Re: Slow file transfer speeds with CFQ IO scheduler in some cases

From: Vladislav Bolkhovitin
Date: Tue Nov 25 2008 - 06:08:18 EST




Wu Fengguang wrote:
On Thu, Nov 13, 2008 at 09:54:39AM +0100, Jens Axboe wrote:
On Thu, Nov 13 2008, Wu Fengguang wrote:
Hi all,

//Sorry for being late.

On Wed, Nov 12, 2008 at 08:02:28PM +0100, Jens Axboe wrote:
[...]
I already talked about this with Jeff on irc, but I guess should post it
here as well.

nfsd aside (which does seem to have some different behaviour skewing the
results), the original patch came about because dump(8) has a really
stupid design that offloads IO to a number of processes. This basically
makes fairly sequential IO more random with CFQ, since each process gets
its own io context. My feeling is that we should fix dump instead of
introducing a fair bit of complexity (and slowdown) in CFQ. I'm not
aware of any other good programs out there that would do something
similar, so I don't think there's a lot of merrit to spending cycles on
detecting cooperating processes.

Jeff will take a look at fixing dump instead, and I may have promised
him that santa will bring him something nice this year if he does (since
I'm sure it'll be painful on the eyes).
This could also be fixed at the VFS readahead level.
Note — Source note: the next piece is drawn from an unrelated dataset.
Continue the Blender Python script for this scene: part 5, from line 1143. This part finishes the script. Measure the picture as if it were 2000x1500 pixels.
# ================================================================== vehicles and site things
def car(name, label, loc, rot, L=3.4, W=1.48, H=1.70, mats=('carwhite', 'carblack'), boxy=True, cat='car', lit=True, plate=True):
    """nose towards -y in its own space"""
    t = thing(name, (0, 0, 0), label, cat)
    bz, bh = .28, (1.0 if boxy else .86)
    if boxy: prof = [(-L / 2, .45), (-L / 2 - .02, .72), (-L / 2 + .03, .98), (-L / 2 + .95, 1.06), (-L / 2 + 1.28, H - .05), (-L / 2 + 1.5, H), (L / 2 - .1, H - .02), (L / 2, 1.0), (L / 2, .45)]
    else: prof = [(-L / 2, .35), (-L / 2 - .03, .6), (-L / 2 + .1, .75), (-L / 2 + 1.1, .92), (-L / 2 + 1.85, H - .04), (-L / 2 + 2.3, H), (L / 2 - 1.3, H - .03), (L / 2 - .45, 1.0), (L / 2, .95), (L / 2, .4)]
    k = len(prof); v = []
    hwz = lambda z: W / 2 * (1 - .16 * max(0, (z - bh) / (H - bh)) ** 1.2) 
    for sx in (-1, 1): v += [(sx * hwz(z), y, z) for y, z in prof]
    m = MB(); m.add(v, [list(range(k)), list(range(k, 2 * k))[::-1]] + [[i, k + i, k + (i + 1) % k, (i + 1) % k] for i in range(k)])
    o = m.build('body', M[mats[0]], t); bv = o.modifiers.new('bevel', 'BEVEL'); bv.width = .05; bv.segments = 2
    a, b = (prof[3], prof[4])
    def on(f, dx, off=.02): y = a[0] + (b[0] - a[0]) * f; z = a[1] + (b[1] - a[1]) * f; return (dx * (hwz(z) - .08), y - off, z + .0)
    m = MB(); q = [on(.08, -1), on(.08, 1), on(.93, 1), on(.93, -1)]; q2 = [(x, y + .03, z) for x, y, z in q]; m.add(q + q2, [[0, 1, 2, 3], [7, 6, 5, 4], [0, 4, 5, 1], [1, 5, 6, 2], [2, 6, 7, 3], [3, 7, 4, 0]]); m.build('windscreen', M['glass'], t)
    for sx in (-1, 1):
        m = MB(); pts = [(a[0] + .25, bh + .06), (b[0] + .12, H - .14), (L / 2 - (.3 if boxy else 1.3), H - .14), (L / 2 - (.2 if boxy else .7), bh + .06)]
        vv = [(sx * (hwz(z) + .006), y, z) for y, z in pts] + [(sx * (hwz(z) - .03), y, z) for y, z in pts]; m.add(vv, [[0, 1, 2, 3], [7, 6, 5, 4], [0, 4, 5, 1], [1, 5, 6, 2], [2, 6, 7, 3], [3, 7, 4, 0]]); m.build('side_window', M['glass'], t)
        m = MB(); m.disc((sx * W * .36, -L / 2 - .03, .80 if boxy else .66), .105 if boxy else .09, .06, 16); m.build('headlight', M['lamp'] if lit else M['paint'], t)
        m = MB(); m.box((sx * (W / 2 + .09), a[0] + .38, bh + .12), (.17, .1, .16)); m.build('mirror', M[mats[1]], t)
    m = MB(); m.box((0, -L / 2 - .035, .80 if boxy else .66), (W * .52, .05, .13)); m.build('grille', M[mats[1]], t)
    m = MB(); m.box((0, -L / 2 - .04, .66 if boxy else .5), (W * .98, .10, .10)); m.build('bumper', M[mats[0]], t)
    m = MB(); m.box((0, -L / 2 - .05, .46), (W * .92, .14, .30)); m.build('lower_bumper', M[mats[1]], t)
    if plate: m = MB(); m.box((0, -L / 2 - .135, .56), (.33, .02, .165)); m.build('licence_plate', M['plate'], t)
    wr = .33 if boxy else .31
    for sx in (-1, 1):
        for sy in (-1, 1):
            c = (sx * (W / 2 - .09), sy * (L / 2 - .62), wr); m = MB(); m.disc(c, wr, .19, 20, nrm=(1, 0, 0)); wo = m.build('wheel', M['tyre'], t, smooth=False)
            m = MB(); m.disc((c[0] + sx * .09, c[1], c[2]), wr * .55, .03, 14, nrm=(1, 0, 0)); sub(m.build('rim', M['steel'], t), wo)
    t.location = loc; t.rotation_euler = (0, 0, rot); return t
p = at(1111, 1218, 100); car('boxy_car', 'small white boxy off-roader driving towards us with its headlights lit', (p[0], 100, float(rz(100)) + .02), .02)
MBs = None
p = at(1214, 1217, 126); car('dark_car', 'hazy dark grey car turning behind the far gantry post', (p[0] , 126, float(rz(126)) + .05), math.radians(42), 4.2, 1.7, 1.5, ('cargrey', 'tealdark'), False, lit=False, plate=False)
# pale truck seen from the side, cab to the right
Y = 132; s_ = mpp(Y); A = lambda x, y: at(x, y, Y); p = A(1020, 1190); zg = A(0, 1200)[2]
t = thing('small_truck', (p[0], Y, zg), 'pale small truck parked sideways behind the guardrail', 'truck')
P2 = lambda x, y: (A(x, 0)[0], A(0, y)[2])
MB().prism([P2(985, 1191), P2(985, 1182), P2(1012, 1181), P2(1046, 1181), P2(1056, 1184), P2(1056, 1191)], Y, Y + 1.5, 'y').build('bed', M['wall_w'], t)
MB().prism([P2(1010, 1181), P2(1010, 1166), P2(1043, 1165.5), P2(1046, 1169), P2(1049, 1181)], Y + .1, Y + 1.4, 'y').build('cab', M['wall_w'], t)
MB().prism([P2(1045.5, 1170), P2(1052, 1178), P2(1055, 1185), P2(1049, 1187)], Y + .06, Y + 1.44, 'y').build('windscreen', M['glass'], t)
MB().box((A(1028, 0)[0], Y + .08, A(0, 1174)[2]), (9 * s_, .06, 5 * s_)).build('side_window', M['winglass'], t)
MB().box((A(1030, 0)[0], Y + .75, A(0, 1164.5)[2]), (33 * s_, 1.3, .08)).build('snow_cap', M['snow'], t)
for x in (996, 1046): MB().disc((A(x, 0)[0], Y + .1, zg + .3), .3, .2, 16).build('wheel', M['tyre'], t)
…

In fact I've seen many kinds of interleaved accesses:
- concurrently reading 40 files that are in fact hard links of one single file
- a backup tool that splits a big file into 8k chunks, and serve the
{1, 3, 5, 7, ...} chunks in one process and the {0, 2, 4, 6, ...}
chunks in another one
- a pool of NFSDs randomly serving some originally sequential read requests - now dump(8) seems to have some similar problem.

In summary there have been all kinds of efforts on trying to
parallelize I/O tasks, but unfortunately they can easily screw up the
sequential pattern. It may not be easily fixable for many of them.

It is however possible to detect most of these patterns at the
readahead layer and restore sequential I/Os, before they propagate
into the block layer and hurt performance.

Vitaly, if that's what you need, I can try to prepare a patch for
testing out.
It's not easy. To really fix it, you have to get that sequential RA
pattern from just the single process. As soon as you spread the IO
between processes (eg N-1 aren't just getting cache hits), then you may
run into trouble on the IO scheduler side.

Yes, it's not easy(or possible) to tell from file->f_ra all those
cooperative processes working on the same sequential stream, since
they will have different file->f_ra instances. In the case of NFSD,
the file->f_ra may well be all zeros.

Another scheme is to detect the sequential pattern via looking up
the page cache, which provides one single and consistent view of the
pages recently accessed. That makes sequential detection possible.

The cost will be one extra page cache lookup per random read.
If it's not acceptable, the corresponding code could be disabled
by default.

I think, this should be the best and the simplest way to go. Since in most case data from the cache should be later copied to user, one more page cache lookup should be negligible.